Instruction: Where a line contains the string "pixels", copy that line.
== Input data
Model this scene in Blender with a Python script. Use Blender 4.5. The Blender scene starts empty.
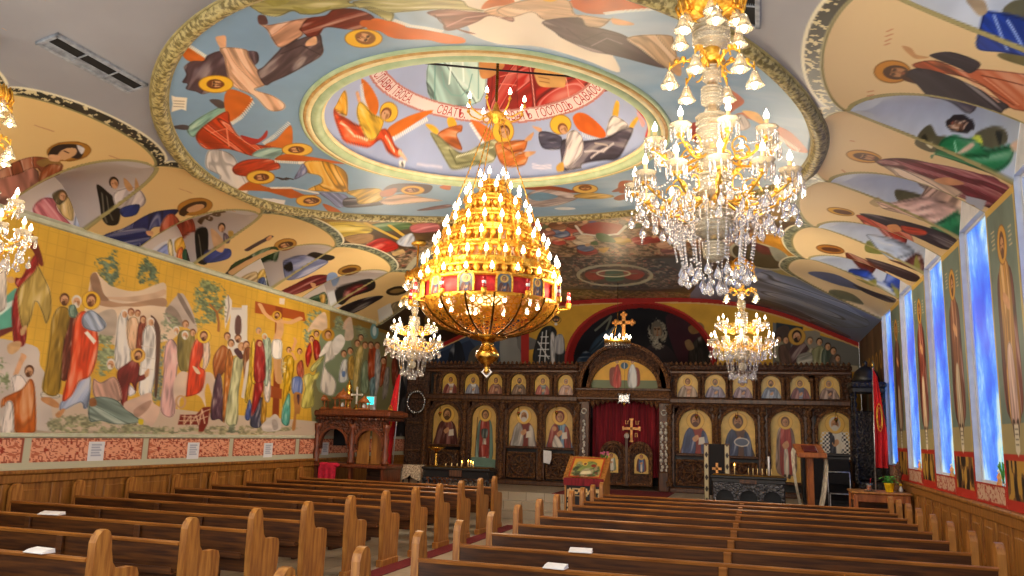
====
== Input data
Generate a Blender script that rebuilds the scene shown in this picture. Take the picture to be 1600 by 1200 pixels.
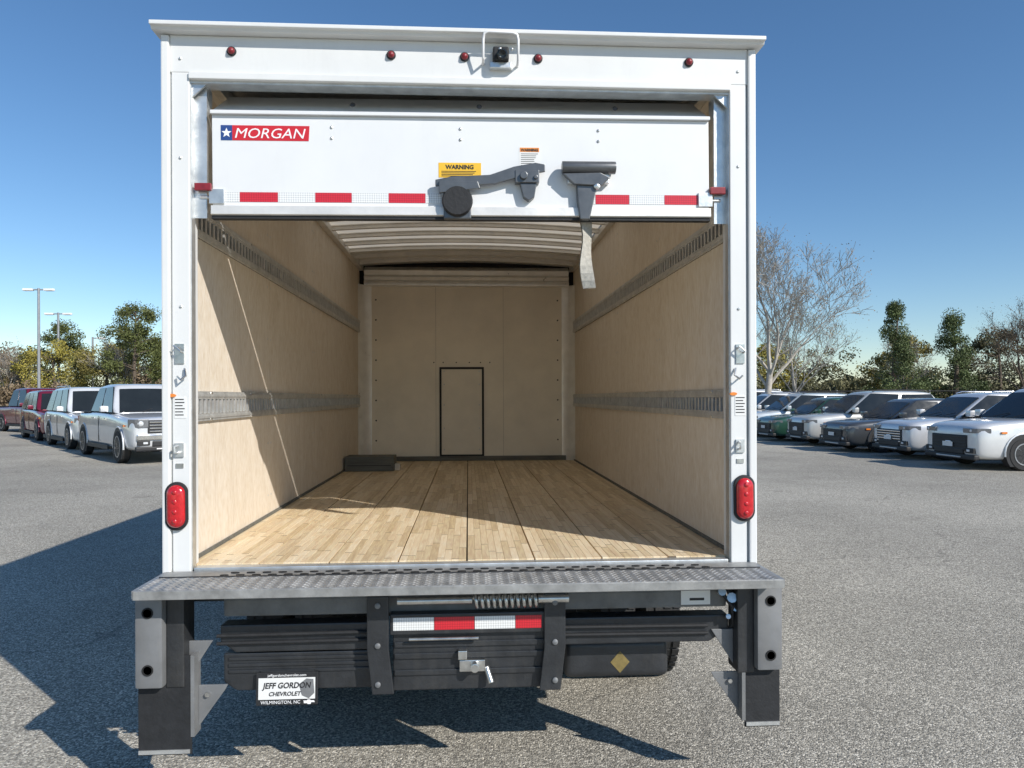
====
== Input data
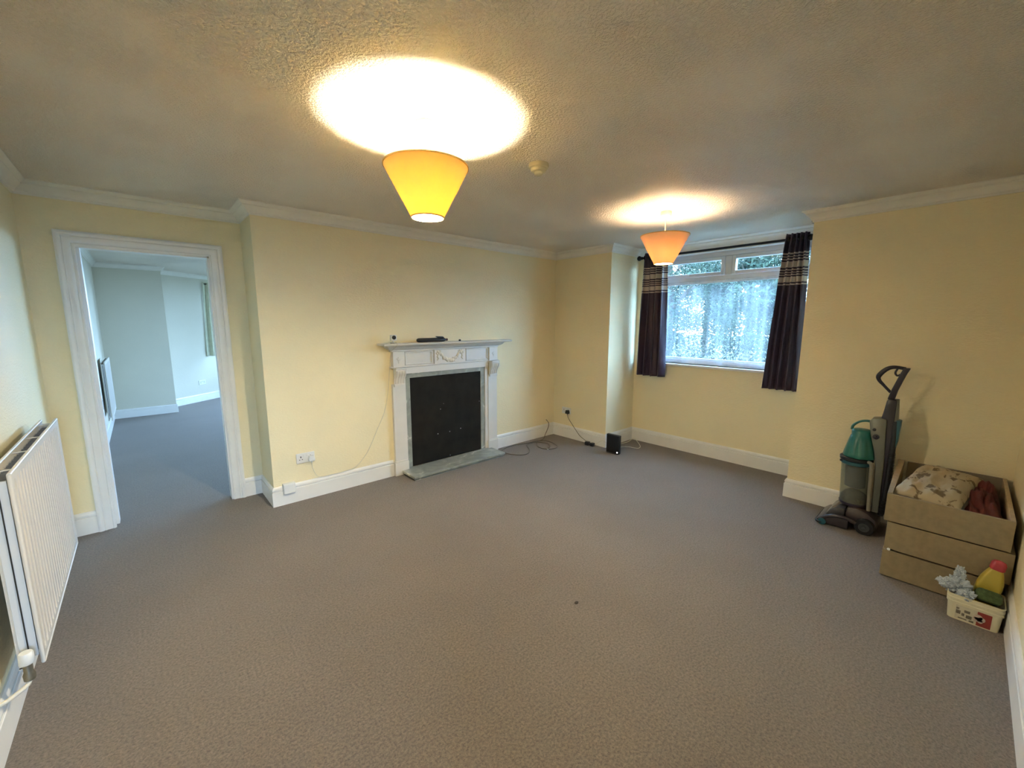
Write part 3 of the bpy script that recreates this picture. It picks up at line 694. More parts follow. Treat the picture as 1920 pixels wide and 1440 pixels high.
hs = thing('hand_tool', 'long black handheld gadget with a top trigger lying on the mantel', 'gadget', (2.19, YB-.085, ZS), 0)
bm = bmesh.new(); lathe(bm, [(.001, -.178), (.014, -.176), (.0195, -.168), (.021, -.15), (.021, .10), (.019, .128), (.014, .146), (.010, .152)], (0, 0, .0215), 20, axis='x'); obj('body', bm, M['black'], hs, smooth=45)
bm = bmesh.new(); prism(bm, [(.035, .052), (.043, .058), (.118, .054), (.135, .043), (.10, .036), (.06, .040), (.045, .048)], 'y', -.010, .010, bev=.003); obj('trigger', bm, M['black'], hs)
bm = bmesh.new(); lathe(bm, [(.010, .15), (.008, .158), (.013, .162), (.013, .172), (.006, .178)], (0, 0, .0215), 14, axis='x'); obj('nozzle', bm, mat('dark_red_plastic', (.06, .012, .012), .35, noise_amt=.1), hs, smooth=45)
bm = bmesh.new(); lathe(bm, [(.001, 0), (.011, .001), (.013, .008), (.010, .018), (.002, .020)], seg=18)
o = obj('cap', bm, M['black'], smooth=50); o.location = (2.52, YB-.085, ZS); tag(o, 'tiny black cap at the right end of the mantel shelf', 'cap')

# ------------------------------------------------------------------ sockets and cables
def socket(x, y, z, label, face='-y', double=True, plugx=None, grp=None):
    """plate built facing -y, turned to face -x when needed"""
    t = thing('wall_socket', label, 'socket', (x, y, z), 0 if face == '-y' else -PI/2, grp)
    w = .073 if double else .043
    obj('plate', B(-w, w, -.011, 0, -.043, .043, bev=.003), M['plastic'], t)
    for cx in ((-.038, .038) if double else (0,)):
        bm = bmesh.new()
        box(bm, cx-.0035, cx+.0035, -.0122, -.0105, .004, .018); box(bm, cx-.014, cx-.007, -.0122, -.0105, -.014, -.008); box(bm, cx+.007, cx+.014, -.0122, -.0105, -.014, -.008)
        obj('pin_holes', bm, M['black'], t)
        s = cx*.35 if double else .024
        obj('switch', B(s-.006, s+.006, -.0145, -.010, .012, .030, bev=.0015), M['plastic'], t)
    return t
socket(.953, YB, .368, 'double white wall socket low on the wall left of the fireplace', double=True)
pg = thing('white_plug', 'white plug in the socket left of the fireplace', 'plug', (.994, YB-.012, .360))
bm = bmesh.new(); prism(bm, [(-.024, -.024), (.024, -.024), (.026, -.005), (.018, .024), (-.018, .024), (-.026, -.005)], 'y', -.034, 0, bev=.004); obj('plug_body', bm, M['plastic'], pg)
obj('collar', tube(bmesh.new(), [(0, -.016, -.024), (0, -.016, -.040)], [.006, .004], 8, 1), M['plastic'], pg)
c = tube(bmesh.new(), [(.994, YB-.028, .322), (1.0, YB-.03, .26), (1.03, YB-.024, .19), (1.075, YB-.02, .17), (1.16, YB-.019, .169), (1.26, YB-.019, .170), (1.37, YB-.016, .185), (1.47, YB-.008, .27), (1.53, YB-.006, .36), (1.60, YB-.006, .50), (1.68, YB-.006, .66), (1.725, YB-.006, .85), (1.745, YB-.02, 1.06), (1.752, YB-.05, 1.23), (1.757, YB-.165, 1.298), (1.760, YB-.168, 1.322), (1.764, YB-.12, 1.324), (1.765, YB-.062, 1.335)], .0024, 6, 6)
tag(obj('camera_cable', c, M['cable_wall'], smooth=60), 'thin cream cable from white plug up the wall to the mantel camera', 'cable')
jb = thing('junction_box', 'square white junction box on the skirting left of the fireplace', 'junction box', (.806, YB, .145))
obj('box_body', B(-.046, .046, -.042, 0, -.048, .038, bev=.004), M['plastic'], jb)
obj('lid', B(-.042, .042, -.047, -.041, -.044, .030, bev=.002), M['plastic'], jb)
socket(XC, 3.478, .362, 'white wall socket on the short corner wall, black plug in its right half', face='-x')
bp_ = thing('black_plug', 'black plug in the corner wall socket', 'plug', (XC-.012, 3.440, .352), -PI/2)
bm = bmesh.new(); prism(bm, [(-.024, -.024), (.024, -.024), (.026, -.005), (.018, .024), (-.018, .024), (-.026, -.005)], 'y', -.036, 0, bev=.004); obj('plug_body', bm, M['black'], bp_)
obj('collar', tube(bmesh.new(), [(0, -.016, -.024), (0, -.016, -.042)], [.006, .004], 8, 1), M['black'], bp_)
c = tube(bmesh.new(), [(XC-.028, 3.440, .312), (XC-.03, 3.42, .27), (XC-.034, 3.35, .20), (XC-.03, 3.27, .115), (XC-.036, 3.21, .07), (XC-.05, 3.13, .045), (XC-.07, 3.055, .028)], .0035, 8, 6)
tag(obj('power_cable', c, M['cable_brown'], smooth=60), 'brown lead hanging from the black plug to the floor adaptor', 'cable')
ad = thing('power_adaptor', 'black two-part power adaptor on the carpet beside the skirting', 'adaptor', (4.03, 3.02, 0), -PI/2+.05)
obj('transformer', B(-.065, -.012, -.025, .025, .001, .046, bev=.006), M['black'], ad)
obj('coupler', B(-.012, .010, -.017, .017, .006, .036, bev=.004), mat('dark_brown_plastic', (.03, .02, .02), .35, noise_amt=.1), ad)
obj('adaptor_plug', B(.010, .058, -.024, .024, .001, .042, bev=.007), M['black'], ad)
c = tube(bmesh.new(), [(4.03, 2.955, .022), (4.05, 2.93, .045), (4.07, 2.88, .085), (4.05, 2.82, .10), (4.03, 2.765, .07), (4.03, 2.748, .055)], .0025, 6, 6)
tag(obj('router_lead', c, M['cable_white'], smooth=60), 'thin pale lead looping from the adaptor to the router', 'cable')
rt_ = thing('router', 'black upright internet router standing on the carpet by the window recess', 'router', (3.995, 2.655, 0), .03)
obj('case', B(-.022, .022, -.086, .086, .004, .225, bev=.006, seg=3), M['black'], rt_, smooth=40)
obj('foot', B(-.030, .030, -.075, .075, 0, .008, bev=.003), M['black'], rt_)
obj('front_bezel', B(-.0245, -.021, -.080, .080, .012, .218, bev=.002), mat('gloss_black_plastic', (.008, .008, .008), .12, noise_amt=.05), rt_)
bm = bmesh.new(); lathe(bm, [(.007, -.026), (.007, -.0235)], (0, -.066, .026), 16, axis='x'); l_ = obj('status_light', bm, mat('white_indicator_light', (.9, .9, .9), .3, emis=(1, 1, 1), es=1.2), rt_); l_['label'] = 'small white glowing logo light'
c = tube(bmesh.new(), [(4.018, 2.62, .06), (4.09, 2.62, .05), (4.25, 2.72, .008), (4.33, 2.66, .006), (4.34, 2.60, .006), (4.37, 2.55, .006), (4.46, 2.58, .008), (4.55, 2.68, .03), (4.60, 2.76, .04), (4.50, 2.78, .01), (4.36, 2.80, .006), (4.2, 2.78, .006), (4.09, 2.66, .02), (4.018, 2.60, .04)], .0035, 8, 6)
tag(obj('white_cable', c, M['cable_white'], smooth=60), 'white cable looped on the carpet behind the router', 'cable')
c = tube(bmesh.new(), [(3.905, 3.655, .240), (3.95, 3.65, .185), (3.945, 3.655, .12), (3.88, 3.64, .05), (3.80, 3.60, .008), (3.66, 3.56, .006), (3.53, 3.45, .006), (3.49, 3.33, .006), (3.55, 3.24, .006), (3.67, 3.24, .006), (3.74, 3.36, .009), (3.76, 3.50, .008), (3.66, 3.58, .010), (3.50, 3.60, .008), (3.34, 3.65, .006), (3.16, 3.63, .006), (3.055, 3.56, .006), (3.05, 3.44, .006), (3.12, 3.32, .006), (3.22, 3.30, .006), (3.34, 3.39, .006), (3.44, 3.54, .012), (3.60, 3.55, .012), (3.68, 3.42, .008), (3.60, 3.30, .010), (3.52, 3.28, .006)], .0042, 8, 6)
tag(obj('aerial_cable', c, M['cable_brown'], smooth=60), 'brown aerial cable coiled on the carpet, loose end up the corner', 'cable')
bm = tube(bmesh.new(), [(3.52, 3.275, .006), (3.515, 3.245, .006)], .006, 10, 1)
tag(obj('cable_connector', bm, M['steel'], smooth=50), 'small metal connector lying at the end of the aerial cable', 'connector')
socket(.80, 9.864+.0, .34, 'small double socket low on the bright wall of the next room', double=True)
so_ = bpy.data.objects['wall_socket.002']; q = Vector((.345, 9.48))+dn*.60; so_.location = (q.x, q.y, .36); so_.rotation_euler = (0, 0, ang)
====
Exercise result:
Generate a Blender script that rebuilds the scene shown in this picture. Take the picture to be 1600 by 1200 pixels.
Write part 3 of the bpy script that recreates this picture. It picks up at line 694. More parts follow. Treat the picture as 1920 pixels wide and 1440 pixels high.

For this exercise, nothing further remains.